Novelling: Troublesome Characters


It’s been another slow week. Sloooowww. I didn’t even manage to get a word on the page, not even planning. However I did give a short talk at a local game event about character. Which I will now explain as best my memory will allow.

I don’t think I really understood character or their importance until I started writing this novel. It all started with a game I was building, which became the inspiration for the novel itself. I worked on the game for 4 months, I built the game with the help of a coder and several artists. At the end of the 4 months we had a working demo but struggled to push further. The team moved on to different projects and the game stagnated. I neglected it as best I could but the idea persisted in my mind. The story begging to be told.

One day several months after work had stopped on the game I started writing. In a few days I had the first 2 chapters of my novel complete.
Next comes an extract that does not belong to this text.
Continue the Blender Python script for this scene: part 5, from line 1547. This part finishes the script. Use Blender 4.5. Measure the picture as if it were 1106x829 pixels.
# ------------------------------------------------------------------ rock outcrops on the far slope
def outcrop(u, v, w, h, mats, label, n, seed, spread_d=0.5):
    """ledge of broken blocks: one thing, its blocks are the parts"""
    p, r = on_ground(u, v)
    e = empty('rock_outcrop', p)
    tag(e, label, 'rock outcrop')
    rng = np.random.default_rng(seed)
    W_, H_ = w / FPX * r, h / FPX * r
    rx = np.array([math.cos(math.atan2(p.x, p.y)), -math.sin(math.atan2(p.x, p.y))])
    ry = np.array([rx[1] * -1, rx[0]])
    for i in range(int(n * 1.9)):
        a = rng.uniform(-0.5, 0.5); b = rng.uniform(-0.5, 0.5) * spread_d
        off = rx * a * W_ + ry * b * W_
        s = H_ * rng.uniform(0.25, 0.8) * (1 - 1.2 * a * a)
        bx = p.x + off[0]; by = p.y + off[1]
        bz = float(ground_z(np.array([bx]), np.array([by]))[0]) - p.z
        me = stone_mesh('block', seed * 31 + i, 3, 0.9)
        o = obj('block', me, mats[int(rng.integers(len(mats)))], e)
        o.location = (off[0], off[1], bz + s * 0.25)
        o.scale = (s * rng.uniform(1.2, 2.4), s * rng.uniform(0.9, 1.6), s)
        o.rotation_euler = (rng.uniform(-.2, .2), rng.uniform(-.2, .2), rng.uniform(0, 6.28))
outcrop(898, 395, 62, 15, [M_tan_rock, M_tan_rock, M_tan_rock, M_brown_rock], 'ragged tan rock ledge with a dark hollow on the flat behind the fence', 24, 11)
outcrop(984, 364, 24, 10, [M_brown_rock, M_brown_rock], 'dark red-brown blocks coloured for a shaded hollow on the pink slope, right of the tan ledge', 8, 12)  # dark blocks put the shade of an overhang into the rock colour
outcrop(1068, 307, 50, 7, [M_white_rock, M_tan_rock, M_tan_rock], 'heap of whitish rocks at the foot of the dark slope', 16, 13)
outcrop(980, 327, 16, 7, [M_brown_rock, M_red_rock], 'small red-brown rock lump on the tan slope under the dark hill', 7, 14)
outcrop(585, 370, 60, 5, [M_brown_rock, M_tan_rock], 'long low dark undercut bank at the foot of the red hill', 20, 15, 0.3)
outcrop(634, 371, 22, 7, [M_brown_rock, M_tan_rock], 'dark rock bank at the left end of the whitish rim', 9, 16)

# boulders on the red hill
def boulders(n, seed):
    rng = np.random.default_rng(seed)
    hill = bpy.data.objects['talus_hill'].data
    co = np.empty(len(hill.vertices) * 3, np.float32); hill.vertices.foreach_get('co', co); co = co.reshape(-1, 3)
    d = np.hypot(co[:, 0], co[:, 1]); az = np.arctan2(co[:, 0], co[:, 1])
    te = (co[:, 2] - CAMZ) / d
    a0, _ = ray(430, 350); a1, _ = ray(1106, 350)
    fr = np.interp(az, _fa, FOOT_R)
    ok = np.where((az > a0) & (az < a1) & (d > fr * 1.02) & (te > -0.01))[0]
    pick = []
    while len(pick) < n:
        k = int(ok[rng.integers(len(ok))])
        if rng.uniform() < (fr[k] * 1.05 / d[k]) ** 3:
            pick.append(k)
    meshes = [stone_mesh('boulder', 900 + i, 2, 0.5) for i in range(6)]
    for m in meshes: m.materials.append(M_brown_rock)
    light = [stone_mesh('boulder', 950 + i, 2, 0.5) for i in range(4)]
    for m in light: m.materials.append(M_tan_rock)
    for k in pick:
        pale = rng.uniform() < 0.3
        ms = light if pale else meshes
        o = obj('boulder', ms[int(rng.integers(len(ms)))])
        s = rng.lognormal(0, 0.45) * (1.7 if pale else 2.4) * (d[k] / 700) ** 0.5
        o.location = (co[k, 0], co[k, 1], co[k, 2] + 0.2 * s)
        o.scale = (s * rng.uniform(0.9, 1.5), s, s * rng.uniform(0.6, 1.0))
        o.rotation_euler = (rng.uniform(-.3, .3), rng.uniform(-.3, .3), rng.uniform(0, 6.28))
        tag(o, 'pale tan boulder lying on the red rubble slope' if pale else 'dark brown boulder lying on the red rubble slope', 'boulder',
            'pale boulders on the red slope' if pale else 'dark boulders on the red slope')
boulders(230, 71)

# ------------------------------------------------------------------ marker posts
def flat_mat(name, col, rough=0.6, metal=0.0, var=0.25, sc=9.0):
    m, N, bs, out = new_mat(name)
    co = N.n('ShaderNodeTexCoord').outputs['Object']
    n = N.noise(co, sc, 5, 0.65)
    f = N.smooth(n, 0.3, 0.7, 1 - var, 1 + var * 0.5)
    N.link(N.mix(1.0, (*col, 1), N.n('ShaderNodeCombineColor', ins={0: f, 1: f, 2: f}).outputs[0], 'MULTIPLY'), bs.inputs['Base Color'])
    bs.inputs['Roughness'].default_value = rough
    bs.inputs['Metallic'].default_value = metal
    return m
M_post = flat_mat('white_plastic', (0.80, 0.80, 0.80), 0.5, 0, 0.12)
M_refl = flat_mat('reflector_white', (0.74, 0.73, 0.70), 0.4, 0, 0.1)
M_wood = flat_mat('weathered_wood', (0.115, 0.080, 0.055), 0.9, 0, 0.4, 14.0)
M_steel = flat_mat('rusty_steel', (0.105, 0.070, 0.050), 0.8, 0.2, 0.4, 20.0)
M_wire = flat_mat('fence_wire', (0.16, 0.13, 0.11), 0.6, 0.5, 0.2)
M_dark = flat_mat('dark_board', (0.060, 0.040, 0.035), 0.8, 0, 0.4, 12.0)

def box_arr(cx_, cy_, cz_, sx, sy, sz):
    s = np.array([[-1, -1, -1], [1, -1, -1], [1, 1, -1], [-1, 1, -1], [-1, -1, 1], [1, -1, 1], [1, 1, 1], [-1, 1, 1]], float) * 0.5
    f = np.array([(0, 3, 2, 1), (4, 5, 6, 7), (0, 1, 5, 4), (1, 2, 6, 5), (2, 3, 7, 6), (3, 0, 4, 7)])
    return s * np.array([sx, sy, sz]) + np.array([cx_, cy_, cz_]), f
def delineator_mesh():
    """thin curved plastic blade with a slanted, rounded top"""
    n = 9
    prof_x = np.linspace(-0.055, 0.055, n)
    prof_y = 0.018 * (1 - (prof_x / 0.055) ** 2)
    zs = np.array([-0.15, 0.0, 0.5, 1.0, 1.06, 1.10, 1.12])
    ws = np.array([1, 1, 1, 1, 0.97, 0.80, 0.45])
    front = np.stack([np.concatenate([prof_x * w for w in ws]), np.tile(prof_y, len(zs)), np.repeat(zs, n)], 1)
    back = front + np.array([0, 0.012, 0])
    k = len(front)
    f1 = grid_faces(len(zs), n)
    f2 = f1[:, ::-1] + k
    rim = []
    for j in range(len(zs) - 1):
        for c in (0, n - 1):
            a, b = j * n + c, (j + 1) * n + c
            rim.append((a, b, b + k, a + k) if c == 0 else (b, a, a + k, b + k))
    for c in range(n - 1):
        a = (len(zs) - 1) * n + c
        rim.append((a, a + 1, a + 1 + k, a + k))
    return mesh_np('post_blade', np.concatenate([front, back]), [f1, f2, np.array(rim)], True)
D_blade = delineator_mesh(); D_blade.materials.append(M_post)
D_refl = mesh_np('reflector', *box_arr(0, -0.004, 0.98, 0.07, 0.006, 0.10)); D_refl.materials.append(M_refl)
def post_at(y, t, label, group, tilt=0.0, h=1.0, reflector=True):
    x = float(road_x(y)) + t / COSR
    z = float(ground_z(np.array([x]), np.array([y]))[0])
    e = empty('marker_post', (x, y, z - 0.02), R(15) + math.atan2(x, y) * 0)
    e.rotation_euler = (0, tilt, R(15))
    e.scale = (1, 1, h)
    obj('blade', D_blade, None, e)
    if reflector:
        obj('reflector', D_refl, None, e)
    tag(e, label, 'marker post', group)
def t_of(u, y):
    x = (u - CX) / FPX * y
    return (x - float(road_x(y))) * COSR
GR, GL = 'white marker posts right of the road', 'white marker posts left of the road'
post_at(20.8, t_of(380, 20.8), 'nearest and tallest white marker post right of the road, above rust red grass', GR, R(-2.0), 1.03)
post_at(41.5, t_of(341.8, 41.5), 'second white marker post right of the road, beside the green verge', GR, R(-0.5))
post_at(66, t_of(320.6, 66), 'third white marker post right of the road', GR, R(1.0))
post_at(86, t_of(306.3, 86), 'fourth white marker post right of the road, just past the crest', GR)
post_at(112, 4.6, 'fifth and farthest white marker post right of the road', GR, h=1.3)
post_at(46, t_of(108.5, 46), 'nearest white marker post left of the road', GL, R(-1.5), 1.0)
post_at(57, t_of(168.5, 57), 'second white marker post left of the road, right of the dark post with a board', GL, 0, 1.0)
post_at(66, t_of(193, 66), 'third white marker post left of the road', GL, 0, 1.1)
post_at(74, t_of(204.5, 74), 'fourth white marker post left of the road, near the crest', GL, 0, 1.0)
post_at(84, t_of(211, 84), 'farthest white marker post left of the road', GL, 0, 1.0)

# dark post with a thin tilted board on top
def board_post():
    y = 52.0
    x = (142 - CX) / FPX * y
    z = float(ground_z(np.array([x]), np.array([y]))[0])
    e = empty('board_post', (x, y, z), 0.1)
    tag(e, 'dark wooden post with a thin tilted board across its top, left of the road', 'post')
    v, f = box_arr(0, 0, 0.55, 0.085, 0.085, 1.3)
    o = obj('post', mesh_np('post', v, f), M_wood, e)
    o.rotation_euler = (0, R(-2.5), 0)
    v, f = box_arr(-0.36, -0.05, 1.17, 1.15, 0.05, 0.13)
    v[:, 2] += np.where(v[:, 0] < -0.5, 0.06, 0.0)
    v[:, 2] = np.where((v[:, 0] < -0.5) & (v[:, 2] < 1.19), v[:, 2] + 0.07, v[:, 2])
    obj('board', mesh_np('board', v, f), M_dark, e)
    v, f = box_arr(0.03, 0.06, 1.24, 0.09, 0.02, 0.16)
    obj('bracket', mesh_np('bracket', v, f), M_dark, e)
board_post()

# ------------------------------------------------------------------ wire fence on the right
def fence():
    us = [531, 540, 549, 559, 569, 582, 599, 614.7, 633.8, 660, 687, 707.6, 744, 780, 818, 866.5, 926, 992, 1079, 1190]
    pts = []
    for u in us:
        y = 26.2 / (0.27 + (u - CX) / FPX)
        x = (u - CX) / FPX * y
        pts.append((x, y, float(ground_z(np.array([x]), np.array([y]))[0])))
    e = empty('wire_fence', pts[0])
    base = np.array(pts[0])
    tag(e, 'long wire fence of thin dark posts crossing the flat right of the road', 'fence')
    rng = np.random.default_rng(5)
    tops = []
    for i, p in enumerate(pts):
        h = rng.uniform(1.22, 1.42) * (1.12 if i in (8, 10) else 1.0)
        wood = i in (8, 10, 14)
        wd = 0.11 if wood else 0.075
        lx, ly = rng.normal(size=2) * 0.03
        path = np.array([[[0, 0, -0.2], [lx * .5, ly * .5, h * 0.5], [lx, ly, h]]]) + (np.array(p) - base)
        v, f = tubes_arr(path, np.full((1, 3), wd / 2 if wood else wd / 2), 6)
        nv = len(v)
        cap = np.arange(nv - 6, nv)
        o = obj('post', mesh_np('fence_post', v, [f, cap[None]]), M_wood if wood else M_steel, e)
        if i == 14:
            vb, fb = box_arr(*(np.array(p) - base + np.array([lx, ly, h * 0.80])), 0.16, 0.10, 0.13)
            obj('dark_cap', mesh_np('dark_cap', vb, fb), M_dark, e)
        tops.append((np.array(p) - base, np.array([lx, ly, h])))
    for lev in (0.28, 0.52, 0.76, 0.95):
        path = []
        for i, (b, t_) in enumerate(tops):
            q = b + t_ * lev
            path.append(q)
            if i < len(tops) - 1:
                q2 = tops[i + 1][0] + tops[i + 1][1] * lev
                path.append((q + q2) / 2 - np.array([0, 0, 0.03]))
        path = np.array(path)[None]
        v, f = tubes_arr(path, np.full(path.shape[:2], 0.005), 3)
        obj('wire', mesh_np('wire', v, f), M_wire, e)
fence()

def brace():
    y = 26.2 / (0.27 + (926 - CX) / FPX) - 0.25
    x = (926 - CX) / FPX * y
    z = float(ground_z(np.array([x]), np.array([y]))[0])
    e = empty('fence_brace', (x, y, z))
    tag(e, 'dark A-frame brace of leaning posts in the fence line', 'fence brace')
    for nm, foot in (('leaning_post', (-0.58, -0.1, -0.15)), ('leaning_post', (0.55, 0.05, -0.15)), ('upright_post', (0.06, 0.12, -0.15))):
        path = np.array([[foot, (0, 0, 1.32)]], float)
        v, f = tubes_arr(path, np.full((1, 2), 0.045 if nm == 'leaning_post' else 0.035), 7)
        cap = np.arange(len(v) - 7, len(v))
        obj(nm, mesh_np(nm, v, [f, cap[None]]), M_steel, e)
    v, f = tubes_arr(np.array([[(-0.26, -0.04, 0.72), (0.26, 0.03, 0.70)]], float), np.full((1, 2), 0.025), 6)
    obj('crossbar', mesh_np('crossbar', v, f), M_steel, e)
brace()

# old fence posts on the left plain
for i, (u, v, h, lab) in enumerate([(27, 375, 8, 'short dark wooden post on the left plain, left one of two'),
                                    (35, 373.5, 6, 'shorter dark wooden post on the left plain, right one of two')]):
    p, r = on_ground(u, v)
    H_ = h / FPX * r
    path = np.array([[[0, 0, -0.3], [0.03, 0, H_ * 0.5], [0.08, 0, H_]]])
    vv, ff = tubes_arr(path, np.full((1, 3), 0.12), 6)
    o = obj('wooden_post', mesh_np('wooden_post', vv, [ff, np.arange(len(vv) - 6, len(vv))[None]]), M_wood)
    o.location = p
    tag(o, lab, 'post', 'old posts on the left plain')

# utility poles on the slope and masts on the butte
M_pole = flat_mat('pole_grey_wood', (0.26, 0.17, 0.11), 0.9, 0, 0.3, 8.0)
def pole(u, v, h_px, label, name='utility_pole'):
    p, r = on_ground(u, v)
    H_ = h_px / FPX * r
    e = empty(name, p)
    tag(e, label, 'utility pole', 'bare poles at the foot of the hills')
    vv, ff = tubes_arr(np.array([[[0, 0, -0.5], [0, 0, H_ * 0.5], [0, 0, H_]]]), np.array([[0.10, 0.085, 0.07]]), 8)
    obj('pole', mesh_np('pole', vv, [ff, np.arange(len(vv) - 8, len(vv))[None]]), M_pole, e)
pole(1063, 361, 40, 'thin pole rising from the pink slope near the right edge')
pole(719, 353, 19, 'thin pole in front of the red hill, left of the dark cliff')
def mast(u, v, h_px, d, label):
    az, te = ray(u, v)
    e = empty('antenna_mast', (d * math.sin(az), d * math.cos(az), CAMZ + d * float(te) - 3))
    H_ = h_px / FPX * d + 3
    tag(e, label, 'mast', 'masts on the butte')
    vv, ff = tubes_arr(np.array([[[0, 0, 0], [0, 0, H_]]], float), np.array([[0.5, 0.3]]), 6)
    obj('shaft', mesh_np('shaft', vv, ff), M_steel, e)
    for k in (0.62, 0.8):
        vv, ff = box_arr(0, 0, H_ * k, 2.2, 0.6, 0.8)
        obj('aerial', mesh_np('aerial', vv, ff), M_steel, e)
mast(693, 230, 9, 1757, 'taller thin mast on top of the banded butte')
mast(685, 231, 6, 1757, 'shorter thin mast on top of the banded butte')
It was easy, it flowed through me, I didn’t have to think to write it. I kept working, slowly building the word count. Until the same thing happened the story stagnated. I left it for a couple months. Frustration haunting me.

I didn’t want to give up, I had a solid start and the story still wanted to be told but I realized where my problem was coming from. A lack of interesting characters. My characters were flat, they had little if any personality. This for me is the crux of bad games, films, stories of all kinds.

Characters are the single most important element to any story. Without good characters the audience, player, reader has no one to connect with. That connection is how they feel, it’s the reason why we remember or feel emotion. Any good movie, tv show, game, book understands this. Game of Thrones, The Last of Us, Gladiator, Harry Potter. The characters let us feel what they feel or feel something towards them.

So developing good characters then arguably is the most important part of the story you are telling. Once I realized this I got to work. I struggled at first. How do you develop good, interesting characters? One might ask.

I’ll tell you. I started with what I have come to understand as the lady method. Give them flaws and try to fit them into the story, this didn’t work. Characters get depth when you give it to them. They need a backstory and you need to really understand them in order to portray the depth they have. So first, start with questions to get to know your character. Simple questions, when where they born? Where did they grow up? Who’s there best friend? Did they like school? What’s their favourite colour? Just keep trying to answer these kinds of questions, the more you answer the better you will understand your character. 

Once I’ve asked and answered a ton of questions, I write a simple bullet list, with the character name and three headings. Appearance, personailty, history. (I got this concept from Shealinwrites a writer I follow on YouTube, she’s a fantastic resource). This group of headings really helps to amalgamate all the answers and get a good picture of the character as a person that you can draw on quickly while writing.

But this is just my process and if it can help than fantastic! 

Let me know if you do it differently or have a similar process, I’m curious!